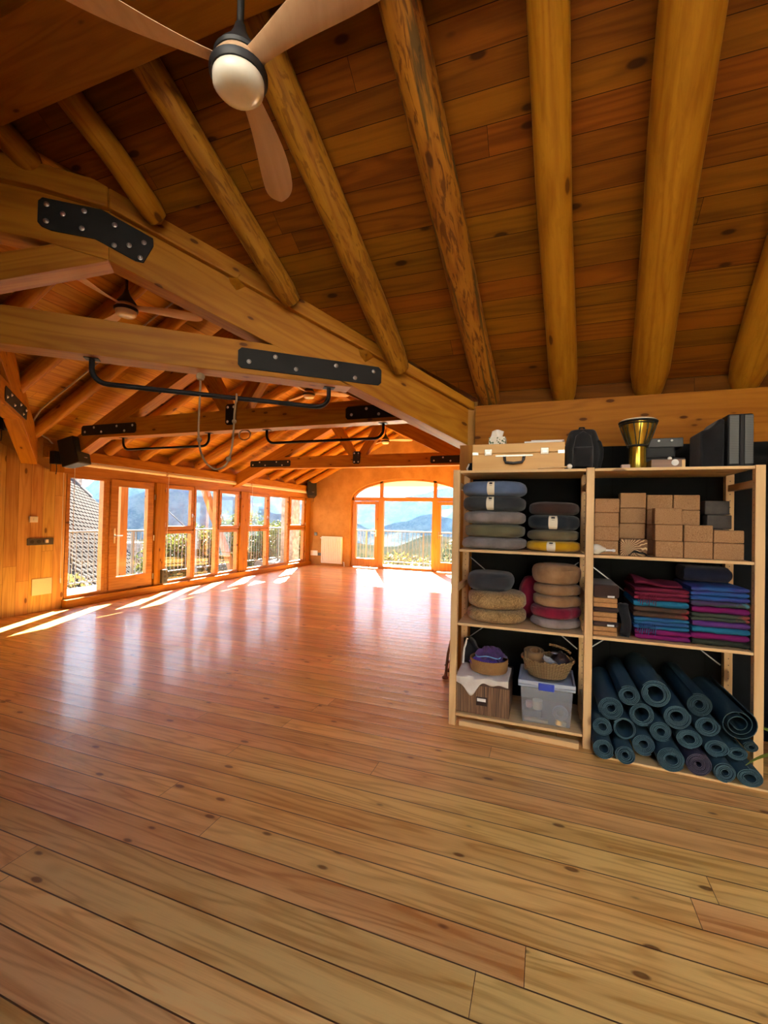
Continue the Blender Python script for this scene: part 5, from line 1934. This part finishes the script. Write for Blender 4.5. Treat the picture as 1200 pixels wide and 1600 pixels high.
# neighbour's house: tiled roof and chimney
M_tile = flat('clay_tile', (.055, .048, .042), .8, nz=.35, nscale=3.0)
hs = thing('neighbour_house', 'neighbour house with a pale tiled roof and stone chimney, seen through the glazed door', 'house', (-18, 10.5, -4))
P1, P2 = Vector((-17.0, 11.6, 2.75)), Vector((-17.0, 15.6, -.55))
ev = (P2 - P1).normalized()
dv = Vector((.8, -.35, -.51)).normalized()
nrm = ev.cross(dv).normalized()
if nrm.z < 0:
    nrm = -nrm
m = MB()
M_stn2 = M_stone
nrow, ncol = 26, 22
A0 = P1 - ev * 1.6
for r in range(nrow):
    for c in range(ncol):
        pass
# courses of half-round tiles running down to the right
rw = .24
LEN = 6.8
vs, fs = [], []
ncou = 34
for r in range(ncou):
    base = A0 + dv * (rw * r)
    nst = 30
    st = LEN / nst
    for k in range(nst):
        q0 = base + ev * (st * k)
        q1 = base + ev * (st * (k + 1.12))
        b0 = len(vs)
        for q, rr, lift in ((q0, .062, .03), (q1, .085, .055)):
            for j in range(5):
                a = pi * j / 4
                vs.append(q + dv * (rr * cos(a)) + nrm * (rr * sin(a) + lift - .02))
        for j in range(4):
            fs.append((b0 + j, b0 + j + 1, b0 + 6 + j, b0 + 5 + j))
m.add(vs, fs)
m.build('roof_tiles', M_tile, hs, solid=.02)
m = MB()
B = [A0 - dv * .2, A0 + ev * LEN - dv * .2, A0 + ev * LEN + dv * (rw * ncou), A0 + dv * (rw * ncou)]
m.add([p - nrm * .02 for p in B] + [p - nrm * .2 for p in B], [(0, 1, 2, 3), (7, 6, 5, 4), (0, 4, 5, 1), (1, 5, 6, 2), (2, 6, 7, 3), (3, 7, 4, 0)])
m.build('roof_deck', flat('shade_tile_channels', (.03, .026, .022), .9), hs)  # deck coloured darker for the shadow in the gaps between tile courses
m = MB(); m.box((-20, 8.0, -6), (-15.0, 13.5, .3))
m.build('walls', M_stone, hs)
ch = MB(); ch.box((-17.6, 11.5, 1.2), (-16.9, 12.15, 2.95))
chm = ch.build('chimney', M_stone, hs, bevel=.03)
cc = MB(); cc.box((-17.5, 11.56, 2.95), (-17.38, 11.68, 3.5)); cc.box((-17.12, 11.97, 2.95), (-17.0, 12.09, 3.5)); cc.box((-17.5, 11.97, 2.95), (-17.38, 12.09, 3.5)); cc.box((-17.12, 11.56, 2.95), (-17.0, 11.68, 3.5))
cc.build('chimney_legs', M_stone, chm)
MB().box((-17.75, 11.4, 3.5), (-16.75, 12.25, 3.6)).build('chimney_cap', M_stone, chm, bevel=.02)
m = MB(); m.tube([P1 + Vector((0, -.1, .10)) + ev * u for u in (0, .8, 1.3)], .14, 10)
m.build('ridge_tiles', M_tile, hs, smooth=True)
t = MB().tube([(-14.0, 12.5, 2.6), (-14.0, 13.55, 1.55), (-14.0, 15.0, .55)], .018, 6).build('overhead_wire', M_blackp, smooth=True)
tag(t, 'dark overhead wire slanting across the view in the glazed door', 'wire')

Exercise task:
Restate the data above exactly, stripping out each image.

The response:
Continue the Blender Python script for this scene: part 5, from line 1934. This part finishes the script. Write for Blender 4.5. Treat the picture as 1200 pixels wide and 1600 pixels high.
# neighbour's house: tiled roof and chimney
M_tile = flat('clay_tile', (.055, .048, .042), .8, nz=.35, nscale=3.0)
hs = thing('neighbour_house', 'neighbour house with a pale tiled roof and stone chimney, seen through the glazed door', 'house', (-18, 10.5, -4))
P1, P2 = Vector((-17.0, 11.6, 2.75)), Vector((-17.0, 15.6, -.55))
ev = (P2 - P1).normalized()
dv = Vector((.8, -.35, -.51)).normalized()
nrm = ev.cross(dv).normalized()
if nrm.z < 0:
    nrm = -nrm
m = MB()
M_stn2 = M_stone
nrow, ncol = 26, 22
A0 = P1 - ev * 1.6
for r in range(nrow):
    for c in range(ncol):
        pass
# courses of half-round tiles running down to the right
rw = .24
LEN = 6.8
vs, fs = [], []
ncou = 34
for r in range(ncou):
    base = A0 + dv * (rw * r)
    nst = 30
    st = LEN / nst
    for k in range(nst):
        q0 = base + ev * (st * k)
        q1 = base + ev * (st * (k + 1.12))
        b0 = len(vs)
        for q, rr, lift in ((q0, .062, .03), (q1, .085, .055)):
            for j in range(5):
                a = pi * j / 4
                vs.append(q + dv * (rr * cos(a)) + nrm * (rr * sin(a) + lift - .02))
        for j in range(4):
            fs.append((b0 + j, b0 + j + 1, b0 + 6 + j, b0 + 5 + j))
m.add(vs, fs)
m.build('roof_tiles', M_tile, hs, solid=.02)
m = MB()
B = [A0 - dv * .2, A0 + ev * LEN - dv * .2, A0 + ev * LEN + dv * (rw * ncou), A0 + dv * (rw * ncou)]
m.add([p - nrm * .02 for p in B] + [p - nrm * .2 for p in B], [(0, 1, 2, 3), (7, 6, 5, 4), (0, 4, 5, 1), (1, 5, 6, 2), (2, 6, 7, 3), (3, 7, 4, 0)])
m.build('roof_deck', flat('shade_tile_channels', (.03, .026, .022), .9), hs)  # deck coloured darker for the shadow in the gaps between tile courses
m = MB(); m.box((-20, 8.0, -6), (-15.0, 13.5, .3))
m.build('walls', M_stone, hs)
ch = MB(); ch.box((-17.6, 11.5, 1.2), (-16.9, 12.15, 2.95))
chm = ch.build('chimney', M_stone, hs, bevel=.03)
cc = MB(); cc.box((-17.5, 11.56, 2.95), (-17.38, 11.68, 3.5)); cc.box((-17.12, 11.97, 2.95), (-17.0, 12.09, 3.5)); cc.box((-17.5, 11.97, 2.95), (-17.38, 12.09, 3.5)); cc.box((-17.12, 11.56, 2.95), (-17.0, 11.68, 3.5))
cc.build('chimney_legs', M_stone, chm)
MB().box((-17.75, 11.4, 3.5), (-16.75, 12.25, 3.6)).build('chimney_cap', M_stone, chm, bevel=.02)
m = MB(); m.tube([P1 + Vector((0, -.1, .10)) + ev * u for u in (0, .8, 1.3)], .14, 10)
m.build('ridge_tiles', M_tile, hs, smooth=True)
t = MB().tube([(-14.0, 12.5, 2.6), (-14.0, 13.55, 1.55), (-14.0, 15.0, .55)], .018, 6).build('overhead_wire', M_blackp, smooth=True)
tag(t, 'dark overhead wire slanting across the view in the glazed door', 'wire')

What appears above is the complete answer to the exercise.